You’re very unlikely to find trouble unless you go looking for it.
That’s true, although from what I remember traffic on I-40 sucks during rush hour, or it did when I commuted from Raleigh to my internship in RTP 20 years ago. So if it were me I’d try to live as close to work as possible.
I-40 still sucks mightily. I moved to NE Raleigh, close to 540, the Outer Loop. At first the traffic was light, but eventually the north Raleigh area boomed. 540 got just as bad as 40, especially around RDU airport.
It’s also known by a much more vulgar name. It’s south of Raleigh and would be well over an hour commute to Durham during rush hour.
(nitpick: it’s “Fuquay-Varina” - that first vowel is an A, not an E). (aha, I see someone else fixed that).
The only time I ever drove through Fuquay, my roommate and I had just done an all-night drive from her home in Florida at the end of spring break. For some reason, the concept of “Sunriiiiiiiiise… over Fuquay-Vareeeeeeeeeena” was hysterical and we sang that all the rest of the drive. F-V was the “joke” town, as in “for excitement, they go to the corner and watch the traffic light change” and similar.
It’s been 30 years since we moved away (sniff) so I’m sure things have changed, a LOT, but even back then there were some up-and-coming areas in Durham - and as noted they were annexing unincorporated land as soon as they thought the tax revenue would make it worthwhile. So you could live “in” Durham and still get a fairly rural feel.
For the I-40 haters: I used to commute from Chapel Hill out to the Triangle on NC-54. It was slow, lots of traffic lights, and at one particular intersection, several months of the year the light was directly in front of the sun as you waited at the the light. I could never tell whether it was red or green because I was blinded by the sun. I would just grit my teeth, inch forward, and hope nobody was coming on the cross-street.
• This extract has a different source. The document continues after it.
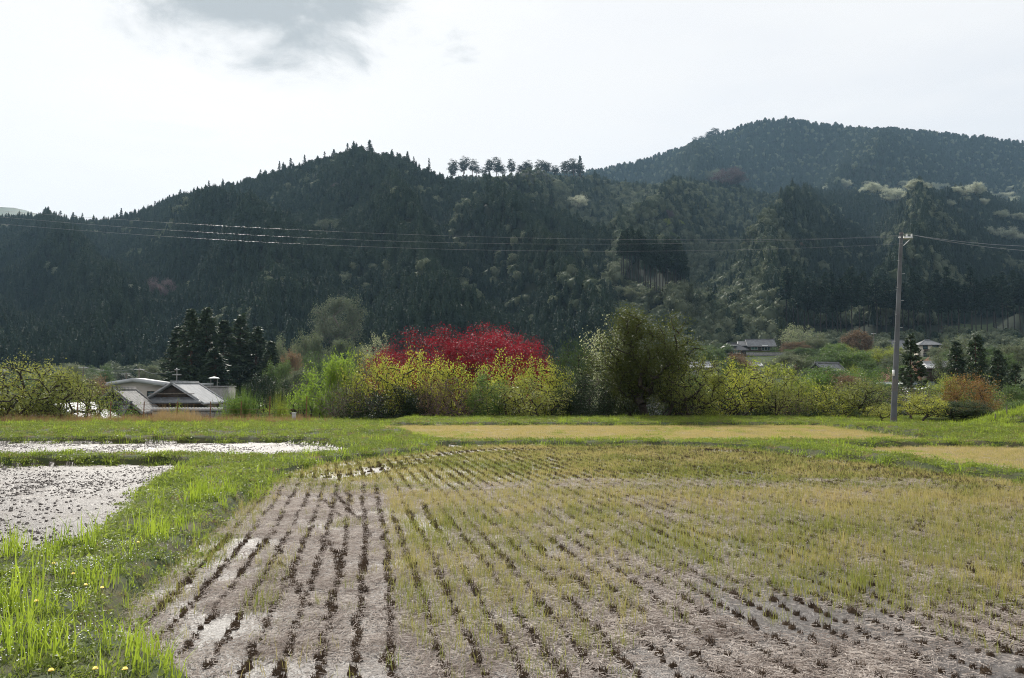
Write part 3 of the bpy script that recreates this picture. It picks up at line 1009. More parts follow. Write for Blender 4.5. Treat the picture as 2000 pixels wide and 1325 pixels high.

I-40 was just a suggestion then: quite literally it was about 10 miles long, from the middle of RTP until it dead-ended in Raleigh. They rushed construction when some kind of international sporting event was to be held in the area, and it was a real game-changer. I’m sure there’s a lot more traffic there since we moved away but I’d be shocked if it approached the DC-area traffic. The roads around Raleigh were not, at that point, up to interstate standards.
Chapel Hill (and its suburb, Carrboro) are bastions of liberalism, to the point where the late Senator Jesse Helms wanted to build a wall around the town. And they’re an easy drive to Durham. Raleigh is a bit further but with I-40, tolerable. Politically, when I lived there they were not as far-left as Chapel Hill - but still closer than pretty much anywhere else in the state except Asheville.
Wake Forest is a suburb of Raleigh. Interestingly, Wake Forest University is NOT in Wake Forest - it’s in WInston-Salem, about 100 miles west. Yes, the cigarettes were named after the town. Durham was a big tobacco town, mostly prior to my time there; I remember one area that was redeveloped into yuppie shopping was Brightleaf Square (referencing the tobacco heritage).
I don’t know where you’d be moving FROM - but I suspect that you’ll find affordable housing within a reasonable commute of wherever your “office” might be. Terrain-wise, it’s on the eastern edge of the Piedmont; you’d be 3-4 hours drive (maybe less, with I-40) from beaches, and a similar distance from mountains. There are watersports available fairly near - we went waterskiing on Lake Jordan several times with friends.